Green papaya and mango: unripe fruit takes place of vegetables in salads, entrees

Nation's Restaurant News, Sept 29, 2003 by Florence Fabricant

Green, or unripe, papaya and mango--which are used in Southeast Asian cooking, usually shredded, sliced or julienned, to make slaw-like salads--have started showing up in non-Asian venues. When one considers how many Asian ingredients, from wasabi to lemon grass, have become commonplace seasonings these days, it is probably inevitable that green mango and papaya would make it to the plate. Unlike the ripe fruit, the green versions are crisp, easily shredded and take to a variety of flavorings. They function more like vegetables than fruits.

In Thai, Vietnamese, Malaysian and Cambodian restaurants green papaya and mango often are used as underpinnings for squid salads and salads seasoned with dried shrimp. Malaysia Kopitiam in Washington, D.C., serves a crispy squid salad with lemon grass dressing, green apples, green mango, shallots and mint ill a vinaigrette made with lime. Typhoon in Redmond, Wash., has a classic salad of green papaya with dried shrimp and peanuts in a garlic-lime dressing.

Green Papaya, a Southeast Asian operation in New York, has a green-papaya salad as its signature, combining the julienned fruit with carrots, long beans, sun-dried baby shrimp, tomatoes, caramelized peanuts and chiles in a garlic-lime dressing. And Green Papaya in Bethesda, Md., offers a similar salad, one made with julienned lotus root in addition to the green papaya.

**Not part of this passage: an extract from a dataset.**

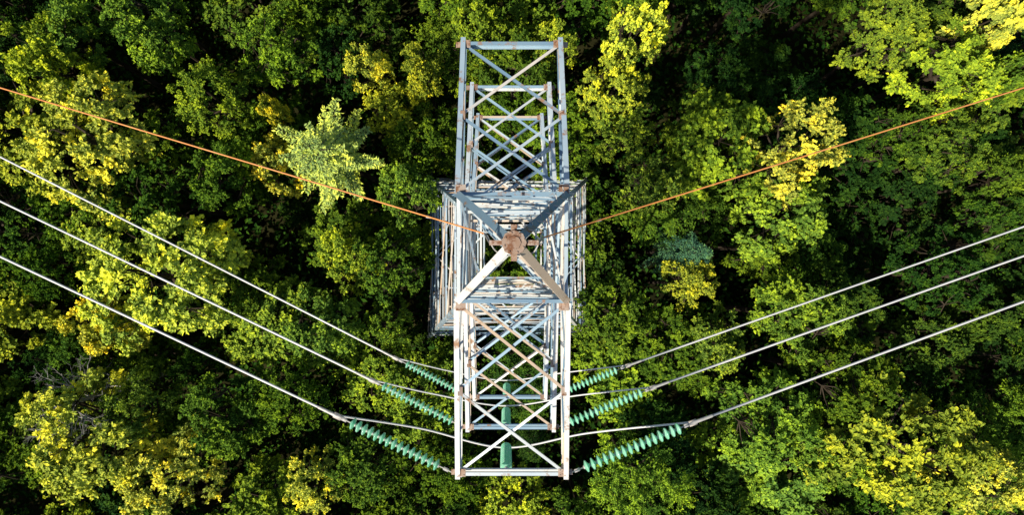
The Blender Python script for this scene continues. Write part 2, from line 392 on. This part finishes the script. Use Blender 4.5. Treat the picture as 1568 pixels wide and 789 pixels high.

Such fusion operations as Crustacean in San Francisco also capitalize on the allure of those unripe fruits. Crustacean's rice paper shrimp roll served with a spicy peanut sauce has green mango in its filling, and its green-papaya salad comes with calamari in a spicy vinaigrette. Ponzu, another San Francisco fusion spot, offers cool shrimp and green-mango spring rolls with a tamarind dip.

Union Pacific in New York garnishes its curry of baby chicken with sweet rice and green papaya. At Roy's in San Francisco, the Malaysian chicken satay sticks come with a green-papaya salad and a Thai dipping sauce made with fish sauce.

And going farther afield, Herbivore in San Francisco, for example, serves a nontraditional green-papaya salad with tomatoes, green beans, red cabbage, carrots, onions, peanuts and lettuce, all tied together with an Asian lemon grass-ginger dressing. At Peninsula in Chicago, an Oriental chicken wrap comes with green-papaya slaw. The Laguna Grill & Martini Bar in Atlantic City offers a spring roll with green-mango chutney and wasabi mayonnaise.

At the Four Seasons in New York, the signature roast duck is always on the menu, but its garnishes change. Recently, it came with green papaya in a black cherry sauce. At Montage in Aspen. Colo., the house-smoked duck is served with a spinach-almond curry sauce and pickled green mango.

Boulevard in San Francisco features a dish of crispy coconut-lime calamari with green-papaya and pomelo salad. La Caravelle in New York serves steamed black sea bass with cucumbers, basmati rice and green-papaya julienne in an orange nage. The chef, Troy Dupuy, likes the slight tartness of the green papaya and the crispness it adds when folded into the rice.

At Triomphe in New York, striped bass marinated in ginger and chile comes with jasmine rice, grilled leeks and a salad of green papaya. And at Kevin in Chicago, the tartare of tuna with wasabi is paired with a salad of hamachi, herbs, chile, lime, green papaya and sesame on a menu that also offers seared ostrich and roasted quail.

Zealous in Chicago takes the green papaya to India and the Middle East, with its red dal falafel with pickled green papaya, raita and cumin-seed naan. Another Indian take, this time on green mango, can be found at Tanjore in Cambridge, Mass., where the dish called balti-spiced vegetables is made with mixed vegetables cooked with green mango, herbs and lentils. It's unusual to find green mango cooked, not raw.

But perhaps the best example of the mainstreaming of green papaya and mango is at City Bakery in New York, a place that offers muffins and scones, old-fashioned ice-cream sodas, barbecue on a buffet and a spicy green papaya salad.